Data provided:
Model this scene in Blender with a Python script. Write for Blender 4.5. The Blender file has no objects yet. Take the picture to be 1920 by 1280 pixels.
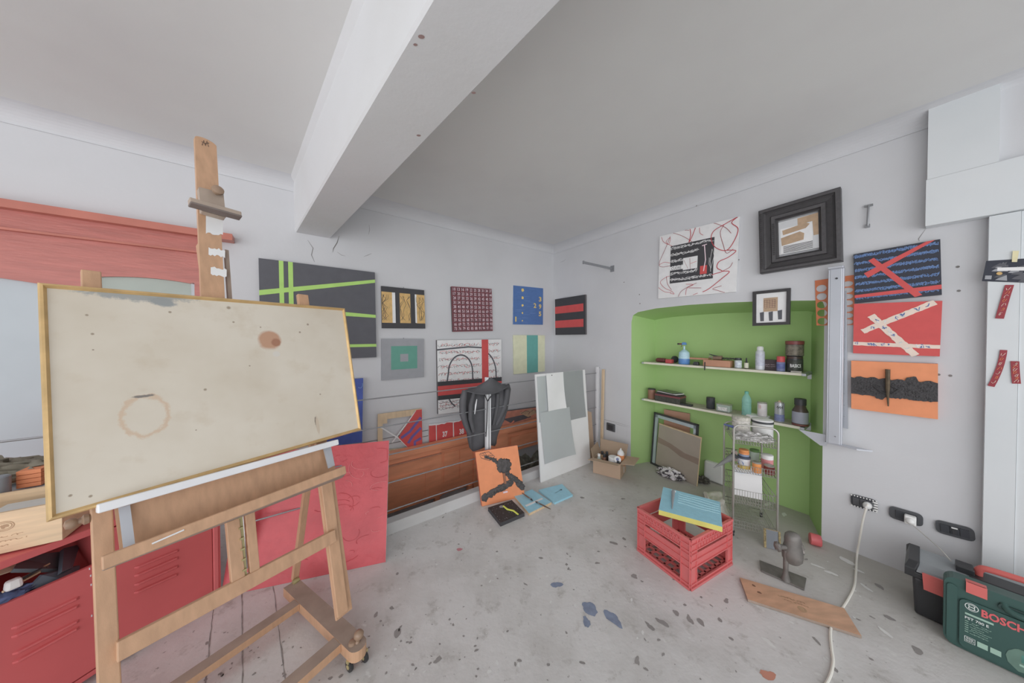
import bpy, math, random
from mathutils import Vector, Matrix
PI = math.pi
sc = bpy.context.scene
COL = sc.collection

# ---------------------------------------------------------------- camera
F_PX, CAM_H, PITCH = 545.0, 1.4, math.atan(7/545.0)
cd = bpy.data.cameras.new('camera'); cam = bpy.data.objects.new('camera', cd); COL.objects.link(cam)
cd.sensor_width = 36; cd.lens = F_PX/1920*36; cd.clip_start = 0.02
cam.location = (0, 0, CAM_H); cam.rotation_euler = (PI/2-PITCH, 0, 0)
sc.camera = cam
# ---------------------------------------------------------------- world, lights, exposure
w = bpy.data.worlds.new('daylight'); sc.world = w; w.use_nodes = True
w.node_tree.nodes['Background'].inputs[0].default_value = (0.93, 0.97, 1.0, 1)
w.node_tree.nodes['Background'].inputs[1].default_value = 0.5
def area(name, loc, rot, sx, sy, power, col=(1, 1, 1)):
    l = bpy.data.lights.new(name, 'AREA'); l.shape = 'RECTANGLE'; l.size = sx; l.size_y = sy
    l.energy = power; l.color = col
    o = bpy.data.objects.new(name, l); COL.objects.link(o); o.location = loc; o.rotation_euler = rot
    return o
area('shopfront_daylight', (0.2, -3.0, 1.3), (PI/2, 0, 0), 7.0, 2.6, 24, (0.97, 0.98, 1.0))
sl = bpy.data.lights.new('depth_fill_sun', 'SUN'); sl.energy = 2.75; sl.angle = math.radians(95); sl.color = (0.98, 0.98, 1.0)  # fill sun added to even out the depth, tilted up to brighten the ceiling
so = bpy.data.objects.new('depth_fill_sun', sl); COL.objects.link(so); so.rotation_euler = (PI/2+0.10, 0, -0.12)
sc.view_settings.view_transform = 'Standard'; sc.view_settings.look = 'None'
sc.view_settings.gamma = 1; sc.view_settings.use_curve_mapping = False
sc.view_settings.exposure = -0.06

# ---------------------------------------------------------------- helpers: where a line of sight meets a real surface
CAM = Vector((0, 0, CAM_H))
cF = Vector((0, math.cos(PITCH), -math.sin(PITCH))); cU = Vector((0, math.sin(PITCH), math.cos(PITCH))); cR = Vector((1, 0, 0))
ZUP = Vector((0, 0, 1))
def V(*a): return Vector(a)
def ray(px, py): return cR*((px-960)/F_PX)+cU*((640-py)/F_PX)+cF
class Plane:
    def __init__(s, o, n): s.o = Vector(o); s.n = Vector(n).normalized()
    def off(s, d): return Plane(s.o+s.n*d, s.n)
    def __call__(s, px, py):
        r = ray(px, py); return CAM+r*((s.o-CAM).dot(s.n)/r.dot(s.n))
def fl(px, py, z=0.0): return Plane((0, 0, z), ZUP)(px, py)
def dirv(vx): return Vector((vx-960, F_PX, 0)).normalized()
DA = dirv(1690)                       # along wall_left, away from the camera
DB = -dirv(575)                       # along wall_right, towards the camera
NA = Vector((DA.y, -DA.x, 0))         # into the room
NB = Vector((DB.y, -DB.x, 0));
B0 = fl(1560, 1019)
if NB.dot(CAM-B0) < 0: NB = -NB
WB = Plane(B0, NB)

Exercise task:
Write out exactly the lines between the start of the data and the line with "COL = sc.collection", including both, but none of the pictures.

Task result:
Model this scene in Blender with a Python script. Write for Blender 4.5. The Blender file has no objects yet. Take the picture to be 1920 by 1280 pixels.
import bpy, math, random
from mathutils import Vector, Matrix
PI = math.pi
sc = bpy.context.scene
COL = sc.collection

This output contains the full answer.